Rove Criticizes McCain's Handling Of Campaign, Gives Electoral Map To Obama

Rove Criticizes McCain's Handling Of Campaign, Gives Electoral Map To Obama

Appearing on Fox News Sunday, Karl Rove criticized the McCain campaign for its handling of several strategic operations of the campaign.

Asked about the candidate's decision to shut down its Michigan operations, Rove, who serves informally as an adviser to McCain, seemed perplexed that the campaign did it with such apparent flair.

"I don't know, I don't know," said Rove. "And not only that, but it set off a spat of warfare inside the Michigan Republican Party with the former national committee man sending a letter to Sarah Palin saying 'please contest the state,' and leaking that to the members of the state central committee which guaranteed it would be in the hands of the press."

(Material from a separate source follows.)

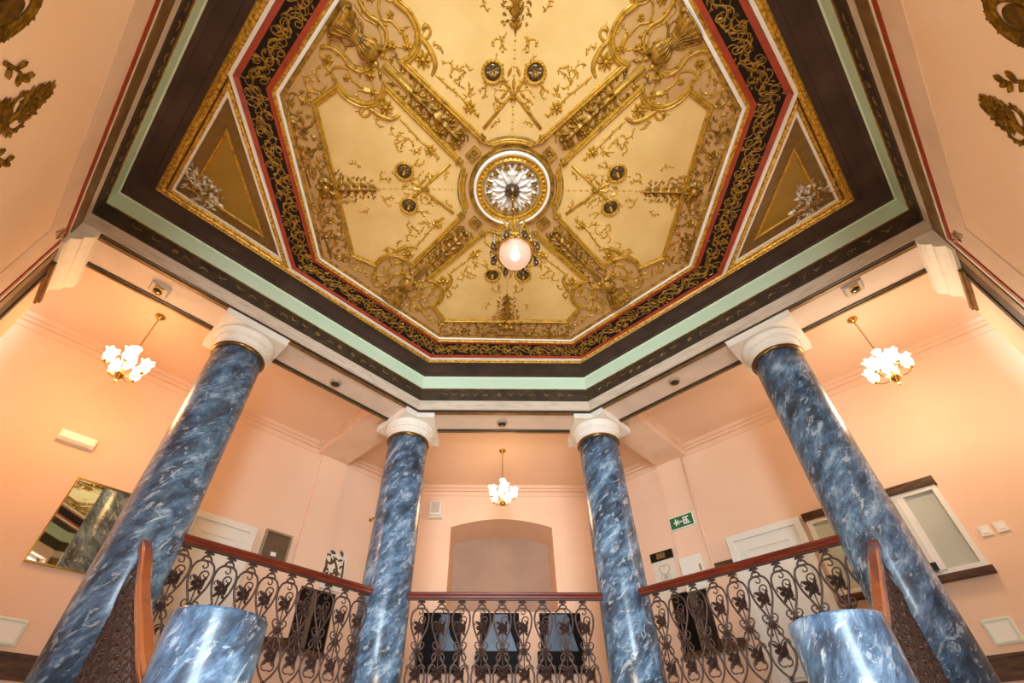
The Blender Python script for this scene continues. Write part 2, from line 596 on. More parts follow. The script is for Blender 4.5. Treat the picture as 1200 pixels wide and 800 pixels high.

Later in the program, Rove was quizzed about a Washington Post piece that contained a quote from a McCain aide saying the campaign wanted to "turn the page" on the economic crisis and start going after Obama on character traits. Rove didn't dismiss the idea, arguing that it needed to be accompanied with a positive economic message that voters could latch onto. But he was, once more, at odds to explain why McCain would talk about it publicly.

"Again I wonder about that. Some of the best strategies are the strategies you don't call attention to," he said. "For example, right now Obama is running a television ad in battleground states where he basically calls government run health care an extreme and tries to position himself as somebody... You don't see them out there calling attention to it... They simply let the tactic play out."

Separately, in a post on his website, Rove projected that if the election were held today, Obama would get at least 273 electoral votes and become the next president of the United States. The architect of George W. Bush's two presidential campaigns attributed the Democratic nominee's rise to the current economic woes and cautioned that landscape is fluid. But, he added:

"39 new state polls released in the first three days of October have given Barack Obama his first lead over the magic number of 270 since mid-July. Minnesota (10 EV) and New Hampshire (4 EV) both moved from toss-up to Obama, giving him 273 electoral votes to McCain's 163, with 102 votes remaining as a toss-up."

"If the election were held today, Obama would win every state John Kerry won in 2004, while adding New Mexico (5 EV), Iowa (7 EV), and Colorado (9 EV) to his coalition. Remember, though, that these state polls are a lagging indicator and most do not include any surveying done after the vice-presidential debate on Thursday night."